Although Quinn had portrayed with distinction Greek patriot Colonel Andrea Stavros in "The Guns of Navarone" (1961), that character paled before what would become his signature role. The very embodiment of the actor's passion for living, "Zorba the Greek" (1964) was a wise and aging peasant, totally committed to life, no matter the outcome. From his slapstick pursuit of aging French courtesan (Oscar-winner Lila Kedrova) to the pathos of cradling her as she died in his arms, Quinn pulled out all the emotional stops on his way to another Best Actor Oscar nomination. Nearly 20 years later, he reprised "Zorba!", this time in a 1983 revival of the Broadway musical which reunited him with both Kedrova and the film's writer-director Michael Cacoyannis. He earned a Tony nomination for his efforts before touring the USA from 1983-86, forever stamping the part as his in the minds of the theatergoing public. Pity the poor thespian toiling as Zorba in regional theater somewhere, the incredibly long shadow of Quinn haunting his every move. Pray that his audiences have never seen the movie, or have very poor memories, or at the very least are extremely forgiving.

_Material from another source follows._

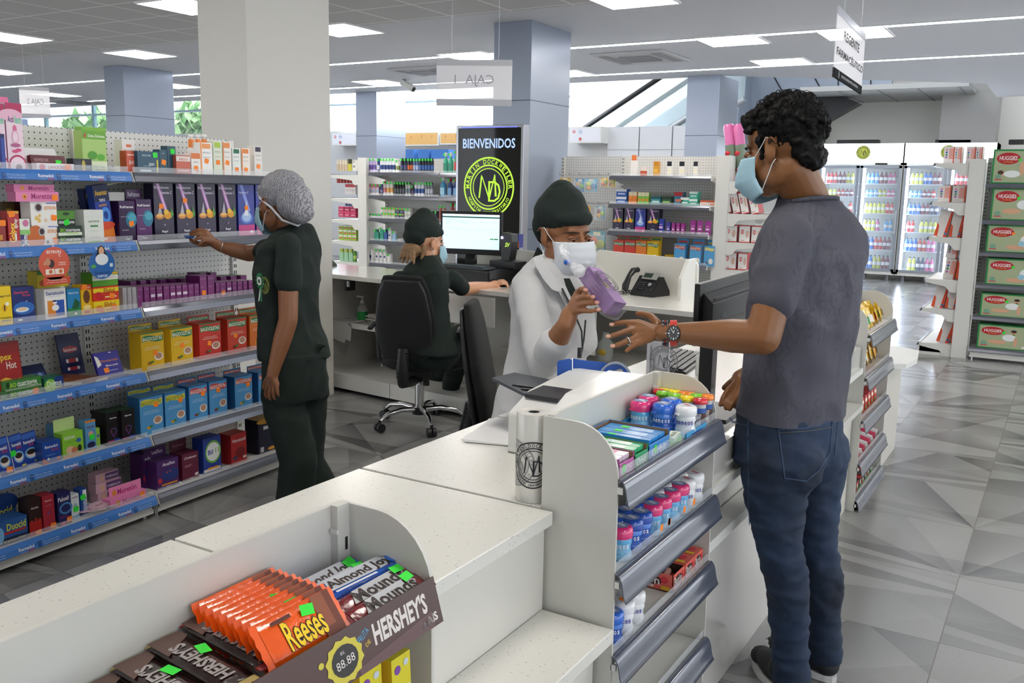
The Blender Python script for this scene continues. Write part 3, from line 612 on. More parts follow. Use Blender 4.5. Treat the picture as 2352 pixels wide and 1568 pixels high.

Quinn's United Nations tour rolled on with roles as an Algerian peasant ("The Lost Command" 1966), a boozy Italian mayor ("The Secret of Santa Vittoria" 1969), and an outcast Indian ("Flap" 1970), among others, before he dabbled in series TV as the star of "The Man and the City" (ABC, 1971-72), playing the ruggedly independent mayor of a city in the Southwest. He weighed in with his Aristotle Onassis impersonation in "The Greek Tycoon" (1978) and later portrayed the shipping magnate's father in "The Richest Man in the World: The Aristotle Onassis Story" (ABC, 1988), for which he received an Emmy nomination. Few were the roles, however, that did justice to his overwhelming, mystic life force, and perhaps that's why he resorted to the otherworldly, assuming the guise of Zeus in five syndicated "Legends of Hercules" action-adventure movies in 1994.